__What is required__
Every line from the first one to the line containing "R = math.radians" should be echoed exactly; leave out the rest.

[START OF The input]

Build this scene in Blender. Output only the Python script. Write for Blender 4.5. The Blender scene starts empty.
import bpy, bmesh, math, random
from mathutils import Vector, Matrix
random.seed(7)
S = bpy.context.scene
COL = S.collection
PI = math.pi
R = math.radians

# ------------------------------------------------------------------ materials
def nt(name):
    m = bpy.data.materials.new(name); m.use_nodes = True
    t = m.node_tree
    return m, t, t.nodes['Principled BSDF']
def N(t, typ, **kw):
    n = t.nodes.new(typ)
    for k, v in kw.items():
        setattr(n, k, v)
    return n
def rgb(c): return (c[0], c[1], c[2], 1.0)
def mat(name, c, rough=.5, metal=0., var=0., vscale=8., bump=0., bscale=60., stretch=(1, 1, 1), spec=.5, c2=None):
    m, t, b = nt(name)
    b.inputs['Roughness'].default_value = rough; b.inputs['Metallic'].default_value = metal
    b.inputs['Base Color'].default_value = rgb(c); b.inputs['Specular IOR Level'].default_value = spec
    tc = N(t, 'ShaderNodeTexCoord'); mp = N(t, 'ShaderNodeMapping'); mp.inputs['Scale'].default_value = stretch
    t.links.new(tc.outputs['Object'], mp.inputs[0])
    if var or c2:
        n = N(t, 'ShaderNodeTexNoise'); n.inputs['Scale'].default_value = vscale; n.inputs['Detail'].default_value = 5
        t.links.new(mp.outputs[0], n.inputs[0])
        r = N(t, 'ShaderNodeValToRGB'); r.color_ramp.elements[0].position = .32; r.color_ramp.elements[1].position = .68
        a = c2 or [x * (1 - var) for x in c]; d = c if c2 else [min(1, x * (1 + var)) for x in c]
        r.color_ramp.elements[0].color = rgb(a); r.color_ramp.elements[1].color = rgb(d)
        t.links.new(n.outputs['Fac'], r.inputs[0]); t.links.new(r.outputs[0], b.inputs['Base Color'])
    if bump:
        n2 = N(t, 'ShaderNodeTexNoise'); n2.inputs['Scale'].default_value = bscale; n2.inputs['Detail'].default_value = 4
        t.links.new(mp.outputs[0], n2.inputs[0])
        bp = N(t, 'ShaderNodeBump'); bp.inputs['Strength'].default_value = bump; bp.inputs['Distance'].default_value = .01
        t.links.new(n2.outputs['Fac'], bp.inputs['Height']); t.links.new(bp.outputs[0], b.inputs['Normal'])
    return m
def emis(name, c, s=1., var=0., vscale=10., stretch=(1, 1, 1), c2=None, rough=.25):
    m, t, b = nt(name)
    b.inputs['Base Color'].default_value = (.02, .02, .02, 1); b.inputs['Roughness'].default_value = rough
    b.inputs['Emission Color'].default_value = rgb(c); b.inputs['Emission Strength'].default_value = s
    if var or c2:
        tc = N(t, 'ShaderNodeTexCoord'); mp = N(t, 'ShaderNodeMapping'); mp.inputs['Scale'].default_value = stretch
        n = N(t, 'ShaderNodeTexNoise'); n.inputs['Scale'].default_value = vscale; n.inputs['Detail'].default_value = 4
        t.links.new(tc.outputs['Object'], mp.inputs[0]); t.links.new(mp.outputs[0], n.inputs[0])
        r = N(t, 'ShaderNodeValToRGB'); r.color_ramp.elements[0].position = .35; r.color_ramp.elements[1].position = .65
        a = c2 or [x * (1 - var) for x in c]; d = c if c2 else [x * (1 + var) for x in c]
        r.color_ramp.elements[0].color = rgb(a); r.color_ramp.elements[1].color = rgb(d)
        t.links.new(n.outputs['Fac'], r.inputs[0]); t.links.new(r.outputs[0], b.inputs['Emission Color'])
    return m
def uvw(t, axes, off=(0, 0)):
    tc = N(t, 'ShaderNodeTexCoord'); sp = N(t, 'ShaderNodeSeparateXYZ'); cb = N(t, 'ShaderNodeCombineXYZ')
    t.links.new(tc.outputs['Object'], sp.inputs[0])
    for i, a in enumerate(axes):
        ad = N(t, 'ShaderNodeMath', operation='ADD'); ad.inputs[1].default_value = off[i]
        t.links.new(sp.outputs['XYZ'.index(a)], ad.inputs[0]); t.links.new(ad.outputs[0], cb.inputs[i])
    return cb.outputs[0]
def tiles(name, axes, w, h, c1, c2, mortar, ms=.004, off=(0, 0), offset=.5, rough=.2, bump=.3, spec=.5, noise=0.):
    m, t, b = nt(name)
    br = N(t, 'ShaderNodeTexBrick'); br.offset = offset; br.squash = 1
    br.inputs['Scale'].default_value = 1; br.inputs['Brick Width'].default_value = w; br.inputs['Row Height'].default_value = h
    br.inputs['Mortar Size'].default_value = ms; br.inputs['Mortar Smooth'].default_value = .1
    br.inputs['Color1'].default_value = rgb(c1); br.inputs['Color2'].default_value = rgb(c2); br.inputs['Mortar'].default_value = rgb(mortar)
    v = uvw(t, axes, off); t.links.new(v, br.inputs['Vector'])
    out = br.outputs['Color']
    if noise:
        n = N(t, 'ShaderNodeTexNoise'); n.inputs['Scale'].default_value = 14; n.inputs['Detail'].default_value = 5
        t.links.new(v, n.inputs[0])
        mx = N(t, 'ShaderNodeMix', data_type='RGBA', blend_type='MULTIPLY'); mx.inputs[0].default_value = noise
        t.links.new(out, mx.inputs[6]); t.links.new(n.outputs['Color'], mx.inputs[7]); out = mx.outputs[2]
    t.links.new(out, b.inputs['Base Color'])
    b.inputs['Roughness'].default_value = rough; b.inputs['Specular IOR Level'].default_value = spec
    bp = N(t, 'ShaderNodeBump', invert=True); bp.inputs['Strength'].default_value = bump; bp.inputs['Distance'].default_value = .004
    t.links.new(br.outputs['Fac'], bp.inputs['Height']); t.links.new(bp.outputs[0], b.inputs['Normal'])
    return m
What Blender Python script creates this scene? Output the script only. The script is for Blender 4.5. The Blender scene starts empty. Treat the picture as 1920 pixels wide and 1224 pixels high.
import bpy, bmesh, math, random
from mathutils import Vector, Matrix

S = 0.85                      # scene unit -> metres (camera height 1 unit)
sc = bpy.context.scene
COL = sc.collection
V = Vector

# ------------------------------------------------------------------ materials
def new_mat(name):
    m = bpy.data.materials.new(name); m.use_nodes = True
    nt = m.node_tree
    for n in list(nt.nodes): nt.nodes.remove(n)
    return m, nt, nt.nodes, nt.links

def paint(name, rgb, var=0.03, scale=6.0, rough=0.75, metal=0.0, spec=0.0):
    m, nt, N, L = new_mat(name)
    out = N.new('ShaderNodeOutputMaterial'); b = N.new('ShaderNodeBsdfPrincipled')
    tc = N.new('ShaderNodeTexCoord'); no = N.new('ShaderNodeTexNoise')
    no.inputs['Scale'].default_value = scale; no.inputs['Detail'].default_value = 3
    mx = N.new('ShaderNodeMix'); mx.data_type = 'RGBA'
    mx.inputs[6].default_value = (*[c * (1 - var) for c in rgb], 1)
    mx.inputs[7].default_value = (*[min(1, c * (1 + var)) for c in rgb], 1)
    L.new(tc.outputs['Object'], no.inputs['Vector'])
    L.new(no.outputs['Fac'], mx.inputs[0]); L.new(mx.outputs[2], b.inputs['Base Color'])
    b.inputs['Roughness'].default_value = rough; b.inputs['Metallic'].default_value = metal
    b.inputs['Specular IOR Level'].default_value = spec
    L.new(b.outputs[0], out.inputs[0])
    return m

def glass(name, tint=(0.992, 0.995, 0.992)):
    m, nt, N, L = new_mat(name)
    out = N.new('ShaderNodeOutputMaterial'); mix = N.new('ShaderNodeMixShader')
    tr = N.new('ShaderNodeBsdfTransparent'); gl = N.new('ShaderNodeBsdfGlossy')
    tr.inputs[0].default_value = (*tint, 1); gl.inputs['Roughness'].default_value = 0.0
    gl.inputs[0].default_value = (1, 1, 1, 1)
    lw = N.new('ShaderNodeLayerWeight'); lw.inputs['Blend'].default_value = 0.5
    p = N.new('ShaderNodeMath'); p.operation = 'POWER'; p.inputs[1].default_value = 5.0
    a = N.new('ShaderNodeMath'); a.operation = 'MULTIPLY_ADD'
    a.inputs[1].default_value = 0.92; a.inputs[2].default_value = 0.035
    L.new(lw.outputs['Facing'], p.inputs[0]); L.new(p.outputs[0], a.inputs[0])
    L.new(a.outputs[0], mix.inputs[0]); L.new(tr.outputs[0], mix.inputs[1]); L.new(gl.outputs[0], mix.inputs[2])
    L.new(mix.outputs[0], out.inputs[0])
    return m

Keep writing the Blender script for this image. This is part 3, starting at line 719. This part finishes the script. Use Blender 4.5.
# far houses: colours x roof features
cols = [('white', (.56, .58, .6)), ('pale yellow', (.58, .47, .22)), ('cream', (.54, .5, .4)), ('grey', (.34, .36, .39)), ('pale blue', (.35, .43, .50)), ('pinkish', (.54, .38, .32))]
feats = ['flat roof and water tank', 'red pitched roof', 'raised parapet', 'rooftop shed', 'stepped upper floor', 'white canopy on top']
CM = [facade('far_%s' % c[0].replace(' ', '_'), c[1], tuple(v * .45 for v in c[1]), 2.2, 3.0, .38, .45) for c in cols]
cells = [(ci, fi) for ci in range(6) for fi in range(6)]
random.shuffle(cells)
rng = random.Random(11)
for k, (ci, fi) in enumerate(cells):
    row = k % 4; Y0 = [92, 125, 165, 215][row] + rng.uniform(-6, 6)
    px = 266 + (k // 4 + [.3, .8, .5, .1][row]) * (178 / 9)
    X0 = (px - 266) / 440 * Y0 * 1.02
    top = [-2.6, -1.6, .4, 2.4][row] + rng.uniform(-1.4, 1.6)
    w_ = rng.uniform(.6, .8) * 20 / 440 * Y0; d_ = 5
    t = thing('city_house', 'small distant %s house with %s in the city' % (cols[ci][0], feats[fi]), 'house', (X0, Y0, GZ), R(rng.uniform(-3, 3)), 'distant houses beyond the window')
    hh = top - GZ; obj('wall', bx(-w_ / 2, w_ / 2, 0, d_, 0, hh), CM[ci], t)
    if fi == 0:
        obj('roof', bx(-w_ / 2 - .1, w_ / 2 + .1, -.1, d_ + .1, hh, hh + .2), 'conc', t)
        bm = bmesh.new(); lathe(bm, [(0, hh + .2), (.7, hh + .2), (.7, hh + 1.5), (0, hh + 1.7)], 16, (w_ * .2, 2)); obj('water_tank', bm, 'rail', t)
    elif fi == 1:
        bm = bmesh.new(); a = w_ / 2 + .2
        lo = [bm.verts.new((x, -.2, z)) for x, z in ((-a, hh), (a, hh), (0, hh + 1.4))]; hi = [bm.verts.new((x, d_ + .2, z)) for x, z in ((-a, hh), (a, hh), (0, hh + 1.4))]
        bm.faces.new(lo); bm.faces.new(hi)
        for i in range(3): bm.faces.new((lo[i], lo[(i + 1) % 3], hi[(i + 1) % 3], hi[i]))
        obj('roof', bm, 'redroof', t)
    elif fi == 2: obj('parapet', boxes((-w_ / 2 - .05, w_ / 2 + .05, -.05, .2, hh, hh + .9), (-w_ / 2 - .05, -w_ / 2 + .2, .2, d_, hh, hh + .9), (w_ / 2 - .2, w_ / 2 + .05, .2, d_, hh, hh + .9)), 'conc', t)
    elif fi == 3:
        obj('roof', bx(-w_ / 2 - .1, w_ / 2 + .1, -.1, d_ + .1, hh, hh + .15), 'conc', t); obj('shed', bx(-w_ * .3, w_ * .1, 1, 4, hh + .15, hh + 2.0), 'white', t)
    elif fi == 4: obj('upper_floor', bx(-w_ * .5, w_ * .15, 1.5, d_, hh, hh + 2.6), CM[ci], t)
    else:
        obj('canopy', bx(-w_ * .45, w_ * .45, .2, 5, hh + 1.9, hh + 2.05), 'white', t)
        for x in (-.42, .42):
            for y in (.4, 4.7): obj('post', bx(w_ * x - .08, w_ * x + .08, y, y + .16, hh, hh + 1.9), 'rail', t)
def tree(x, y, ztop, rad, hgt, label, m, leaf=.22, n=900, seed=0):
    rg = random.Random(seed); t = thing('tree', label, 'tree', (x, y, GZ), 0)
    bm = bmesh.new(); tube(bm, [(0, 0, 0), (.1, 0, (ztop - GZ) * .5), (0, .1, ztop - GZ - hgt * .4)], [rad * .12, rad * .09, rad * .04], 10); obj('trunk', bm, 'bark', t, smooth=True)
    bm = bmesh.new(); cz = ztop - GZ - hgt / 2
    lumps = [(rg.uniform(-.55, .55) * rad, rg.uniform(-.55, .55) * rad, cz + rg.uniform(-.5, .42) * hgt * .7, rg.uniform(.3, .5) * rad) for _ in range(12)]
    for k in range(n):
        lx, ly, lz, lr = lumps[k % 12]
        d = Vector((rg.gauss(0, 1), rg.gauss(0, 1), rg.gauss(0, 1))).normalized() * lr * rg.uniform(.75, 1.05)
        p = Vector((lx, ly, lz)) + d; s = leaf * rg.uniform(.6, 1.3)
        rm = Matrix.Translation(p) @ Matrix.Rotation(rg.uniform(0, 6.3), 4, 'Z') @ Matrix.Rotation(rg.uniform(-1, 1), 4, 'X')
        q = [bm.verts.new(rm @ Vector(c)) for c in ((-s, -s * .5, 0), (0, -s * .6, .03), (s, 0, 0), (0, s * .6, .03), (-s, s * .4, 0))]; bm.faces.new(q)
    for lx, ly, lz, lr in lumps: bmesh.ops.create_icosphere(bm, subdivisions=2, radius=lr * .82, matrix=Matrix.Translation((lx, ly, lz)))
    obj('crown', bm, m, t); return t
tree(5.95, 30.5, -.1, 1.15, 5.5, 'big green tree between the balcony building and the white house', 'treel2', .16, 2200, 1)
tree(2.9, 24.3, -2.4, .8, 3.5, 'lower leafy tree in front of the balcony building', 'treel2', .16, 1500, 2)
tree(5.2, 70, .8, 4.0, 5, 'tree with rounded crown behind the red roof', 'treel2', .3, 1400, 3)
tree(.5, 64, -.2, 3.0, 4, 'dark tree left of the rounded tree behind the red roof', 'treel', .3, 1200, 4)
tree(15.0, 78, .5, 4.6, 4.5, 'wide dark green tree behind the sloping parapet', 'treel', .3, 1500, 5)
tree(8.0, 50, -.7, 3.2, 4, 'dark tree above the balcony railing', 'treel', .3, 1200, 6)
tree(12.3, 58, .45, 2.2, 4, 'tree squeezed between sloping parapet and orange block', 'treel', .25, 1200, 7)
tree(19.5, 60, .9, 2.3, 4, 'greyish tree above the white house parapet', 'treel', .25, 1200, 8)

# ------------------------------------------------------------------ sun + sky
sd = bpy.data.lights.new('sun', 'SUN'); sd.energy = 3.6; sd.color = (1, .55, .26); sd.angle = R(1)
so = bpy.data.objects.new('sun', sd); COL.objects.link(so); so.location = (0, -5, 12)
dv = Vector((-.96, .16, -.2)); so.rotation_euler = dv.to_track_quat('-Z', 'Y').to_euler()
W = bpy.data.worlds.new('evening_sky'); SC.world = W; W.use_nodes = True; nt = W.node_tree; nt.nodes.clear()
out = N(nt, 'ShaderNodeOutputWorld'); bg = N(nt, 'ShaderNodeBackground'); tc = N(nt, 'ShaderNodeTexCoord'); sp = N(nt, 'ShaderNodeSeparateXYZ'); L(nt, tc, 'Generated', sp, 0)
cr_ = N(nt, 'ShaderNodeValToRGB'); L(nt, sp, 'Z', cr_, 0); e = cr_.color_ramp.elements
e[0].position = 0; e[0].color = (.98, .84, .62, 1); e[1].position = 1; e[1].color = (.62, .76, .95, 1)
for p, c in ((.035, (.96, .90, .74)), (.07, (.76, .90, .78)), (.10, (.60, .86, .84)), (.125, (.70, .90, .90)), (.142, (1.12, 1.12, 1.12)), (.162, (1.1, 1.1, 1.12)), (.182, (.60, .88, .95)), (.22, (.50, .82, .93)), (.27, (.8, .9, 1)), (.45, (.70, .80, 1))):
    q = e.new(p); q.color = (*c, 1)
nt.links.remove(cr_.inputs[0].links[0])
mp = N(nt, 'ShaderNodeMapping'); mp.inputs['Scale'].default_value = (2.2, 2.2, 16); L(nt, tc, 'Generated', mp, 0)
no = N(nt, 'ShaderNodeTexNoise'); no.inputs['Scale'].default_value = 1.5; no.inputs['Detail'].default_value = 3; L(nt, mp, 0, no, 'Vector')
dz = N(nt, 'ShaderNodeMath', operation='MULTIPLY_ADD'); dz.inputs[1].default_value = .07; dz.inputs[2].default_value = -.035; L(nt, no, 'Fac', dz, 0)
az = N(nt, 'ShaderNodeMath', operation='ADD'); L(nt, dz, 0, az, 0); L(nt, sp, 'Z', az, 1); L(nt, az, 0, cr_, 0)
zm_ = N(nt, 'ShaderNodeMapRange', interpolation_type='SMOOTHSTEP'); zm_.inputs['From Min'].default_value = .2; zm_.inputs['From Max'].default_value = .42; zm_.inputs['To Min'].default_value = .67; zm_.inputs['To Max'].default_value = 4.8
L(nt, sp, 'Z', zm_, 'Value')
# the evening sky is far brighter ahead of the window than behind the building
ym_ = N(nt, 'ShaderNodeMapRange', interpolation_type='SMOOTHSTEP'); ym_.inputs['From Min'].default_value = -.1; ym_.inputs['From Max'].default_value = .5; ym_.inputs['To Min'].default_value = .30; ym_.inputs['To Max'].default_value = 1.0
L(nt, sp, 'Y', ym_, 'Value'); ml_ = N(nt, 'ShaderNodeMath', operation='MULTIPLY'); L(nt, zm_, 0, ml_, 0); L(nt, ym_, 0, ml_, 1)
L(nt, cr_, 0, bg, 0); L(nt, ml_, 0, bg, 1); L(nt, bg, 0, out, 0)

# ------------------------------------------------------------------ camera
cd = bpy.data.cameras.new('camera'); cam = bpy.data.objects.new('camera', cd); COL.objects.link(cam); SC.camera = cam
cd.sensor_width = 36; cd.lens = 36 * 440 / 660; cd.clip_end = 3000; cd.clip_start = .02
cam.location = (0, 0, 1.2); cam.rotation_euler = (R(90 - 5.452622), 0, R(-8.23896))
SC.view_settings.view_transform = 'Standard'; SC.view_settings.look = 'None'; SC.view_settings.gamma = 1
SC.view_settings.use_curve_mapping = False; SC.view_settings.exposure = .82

[END OF The input]

__Written response__
Build this scene in Blender. Output only the Python script. Write for Blender 4.5. The Blender scene starts empty.
import bpy, bmesh, math, random
from mathutils import Vector, Matrix
random.seed(7)
S = bpy.context.scene
COL = S.collection
PI = math.pi
R = math.radians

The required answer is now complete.